Glossary

Anaconda.org

A cloud package repository hosting service at https://www.anaconda.org. With a free account, you can publish packages you create to be used publicly.


Anaconda Distribution

Open-source repository of hundreds of popular data science packages, along with the conda package and virtual environment manager for Windows, macOS, and Linux. Conda makes it quick and easy to install, run, and upgrade complex data science and machine learning environments like scikit-learn, TensorFlow, and SciPy.


Anaconda Enterprise

A software platform for developing, governing, and automating data science and AI pipelines from laptop to production. Enterprise enables collaboration between teams of thousands of data scientists running large-scale model deployments on high-performance production clusters.


Anaconda metapackage

A collection of packages at specific versions that are associated with Distribution installers. Anaconda metapackage is used to pull all of the other packages into the installer. It contains several core, low-level libraries, including compression, encryption, linear algebra, and some GUI libraries.

The Anaconda metapackage is useful for creating environments that have all of the Anaconda Distribution packages in them and it has strong effects on conda’s solver behavior.

Read more about the Anaconda metapackage.

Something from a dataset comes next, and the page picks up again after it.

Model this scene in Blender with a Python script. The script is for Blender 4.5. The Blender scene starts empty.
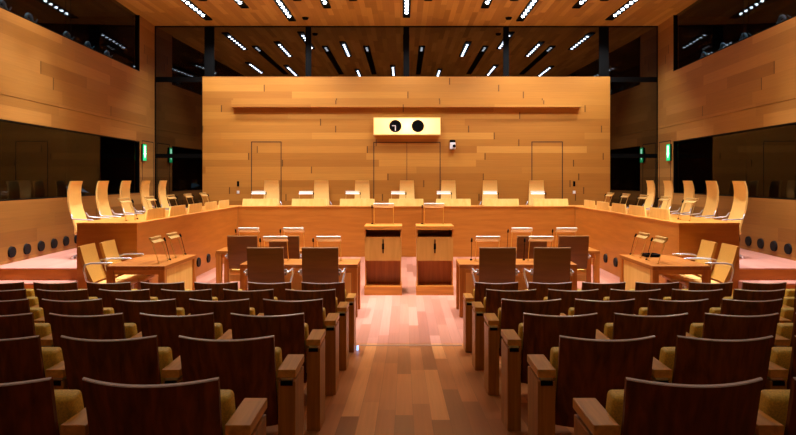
import bpy, bmesh, math, random
from mathutils import Vector, Matrix
PI = math.pi
R = math.radians
random.seed(7)
sc = bpy.context.scene
COL = sc.collection

# ------------------------------------------------------------------ helpers
def srgb(r, g, b):
    def f(c):
        c /= 255.0
        return c / 12.92 if c <= .04045 else ((c + .055) / 1.055) ** 2.4
    return (f(r), f(g), f(b), 1.0)

class MB:
    """collects shapes into ONE mesh"""
    def __init__(self):
        self.bm = bmesh.new()
    def box(self, x0, x1, y0, y1, z0, z1, bevel=0.0, segs=2):
        v = [self.bm.verts.new(p) for p in ((x0,y0,z0),(x1,y0,z0),(x1,y1,z0),(x0,y1,z0),(x0,y0,z1),(x1,y0,z1),(x1,y1,z1),(x0,y1,z1))]
        f = [self.bm.faces.new([v[i] for i in q]) for q in ((3,2,1,0),(4,5,6,7),(0,1,5,4),(1,2,6,5),(2,3,7,6),(3,0,4,7))]
        if bevel:
            es = list({e for a in f for e in a.edges})
            bmesh.ops.bevel(self.bm, geom=es, offset=bevel, segments=segs, profile=.5, affect='EDGES')
        return self
    def hexa(self, pts, bevel=0.0, segs=2):
        """8 points: bottom ring then top ring"""
        v = [self.bm.verts.new(p) for p in pts]
        f = [self.bm.faces.new([v[i] for i in q]) for q in ((3,2,1,0),(4,5,6,7),(0,1,5,4),(1,2,6,5),(2,3,7,6),(3,0,4,7))]
        if bevel:
            es = list({e for a in f for e in a.edges})
            bmesh.ops.bevel(self.bm, geom=es, offset=bevel, segments=segs, profile=.5, affect='EDGES')
        return self
    def quad(self, *pts):
        self.bm.faces.new([self.bm.verts.new(p) for p in pts]); return self
    def cyl(self, p0, p1, r0, r1=None, n=20):
        r1 = r0 if r1 is None else r1
        p0, p1 = Vector(p0), Vector(p1); d = (p1 - p0).normalized()
        a = d.orthogonal().normalized(); b = d.cross(a)
        A, B = [], []
        for i in range(n):
            t = 2*PI*i/n; w = a*math.cos(t) + b*math.sin(t)
            A.append(self.bm.verts.new(p0 + w*r0)); B.append(self.bm.verts.new(p1 + w*r1))
        for i in range(n):
            j = (i+1) % n; self.bm.faces.new((A[i], A[j], B[j], B[i]))
        self.bm.faces.new(A[::-1]); self.bm.faces.new(B)
        return self
    def tube(self, path, r, n=8):
        P = [Vector(p) for p in path]; rings = []; a = None
        for i, p in enumerate(P):
            d = (P[min(i+1, len(P)-1)] - P[max(i-1, 0)]).normalized()
            a = d.orthogonal().normalized() if a is None else (a - d*a.dot(d)).normalized()
            b = d.cross(a)
            rings.append([self.bm.verts.new(p + (a*math.cos(2*PI*k/n) + b*math.sin(2*PI*k/n))*r) for k in range(n)])
        for A, B in zip(rings, rings[1:]):
            for k in range(n):
                j = (k+1) % n; self.bm.faces.new((A[k], A[j], B[j], B[k]))
        self.bm.faces.new(rings[0][::-1]); self.bm.faces.new(rings[-1])
        return self
    def torus(self, c, R0, r, axis='y', n=24, m=8):
        pts = []
        for i in range(n+1):
            t = 2*PI*i/n; u, v = R0*math.cos(t), R0*math.sin(t)
            pts.append((c[0]+u, c[1], c[2]+v) if axis == 'y' else ((c[0], c[1]+u, c[2]+v) if axis == 'x' else (c[0]+u, c[1]+v, c[2])))
        return self.tube(pts, r, m)
    def shell(self, nu, nv, f, off):
        """solid curved panel: f(u,v) back surface, off(u,v) vector to the front surface"""
        A = [[self.bm.verts.new(f(i/nu, j/nv)) for j in range(nv+1)] for i in range(nu+1)]
        B = [[self.bm.verts.new(Vector(f(i/nu, j/nv)) + Vector(off(i/nu, j/nv))) for j in range(nv+1)] for i in range(nu+1)]
        F = self.bm.faces.new
        for i in range(nu):
            for j in range(nv):
                F((A[i][j], A[i+1][j], A[i+1][j+1], A[i][j+1])); F((B[i][j], B[i][j+1], B[i+1][j+1], B[i+1][j]))
        for i in range(nu):
            F((A[i][0], B[i][0], B[i+1][0], A[i+1][0])); F((A[i][nv], A[i+1][nv], B[i+1][nv], B[i][nv]))
        for j in range(nv):
            F((A[0][j], A[0][j+1], B[0][j+1], B[0][j])); F((A[nu][j], B[nu][j], B[nu][j+1], A[nu][j+1]))
        return self
    def build(self, name, mat, parent=None, smooth=None):
        bmesh.ops.recalc_face_normals(self.bm, faces=self.bm.faces)
        me = bpy.data.meshes.new(name); self.bm.to_mesh(me); self.bm.free()
        if smooth:
            for p in me.polygons: p.use_smooth = True
            try: me.set_sharp_from_angle(angle=R(smooth))
            except Exception: pass
        me.materials.append(mat)
        o = bpy.data.objects.new(name, me); COL.objects.link(o)
        if parent: o.parent = parent
        return o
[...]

Read more about the distinctions between Anaconda Distribution and the Anaconda metapackage.


Anaconda Navigator

A desktop Graphical User Interface (GUI) included in Anaconda Distribution that allows you to easily use and manage IDEs, conda packages, environments, channels, and notebooks without the need to use the Command Line Interface (CLI).


channel

A location in a repository where conda looks for packages. Channels may point to a Cloud repository or a private location on a remote or local repository that you or your organization created. The conda channel command has a default set of channels to search beginning with https://repo.anaconda.com/pkgs/. You may override the default channels to, for example, maintain a private or internal channel. In conda commands and in the .condarc file, these default channels are referred to by the channel name defaults.


conda

An open-source package and environment manager bundled with Anaconda Distribution that finds, installs, and updates conda packages and their dependencies. Conda also lets you easily switch between conda environments on your local computer.


conda-build

A tool used to buid conda packages from recipes.


conda environment

A superset of Python virtual environments, conda environments make it easy to create projects with different versions of Python and avoid issues related to dependencies and version requirements. A conda environment maintains its own files, directories, and paths so that you can work with specific versions of libraries and/or Python itself without affecting other Python projects. For example, you may use one conda environment for only Python 2.7 and Python 2.7 packages, and maintain another conda environment with only Python 3.5 and Python 3.5 packages.


conda package

A binary tarball file containing system-level libraries, Python and R modules, executable programs, or other components. Conda tracks dependencies between specific packages and platforms, making it simple to create operating system-specific environments using different combinations of packages.


conda recipe

Instructions used to tell conda-build how to build a package.


Miniconda

A minimal installer for conda. Like Anaconda Distribution, Miniconda is a free software package that includes the Anaconda Distribution and conda. Miniconda does not include any packages other than those dependencies needed to install it. After installing Miniconda, you can install additional conda packages directly from the command line using conda install.


package

Software files and information about the software, such as its name, the specific version, and a description, that are bundled into a file that can be installed and managed by a package manager. While packages are generally used for files, they can also be used for metadata alone. When it is, it is called a metapackage.


repository

Any storage location from which software or software assets may be retrieved and installed on a local computer.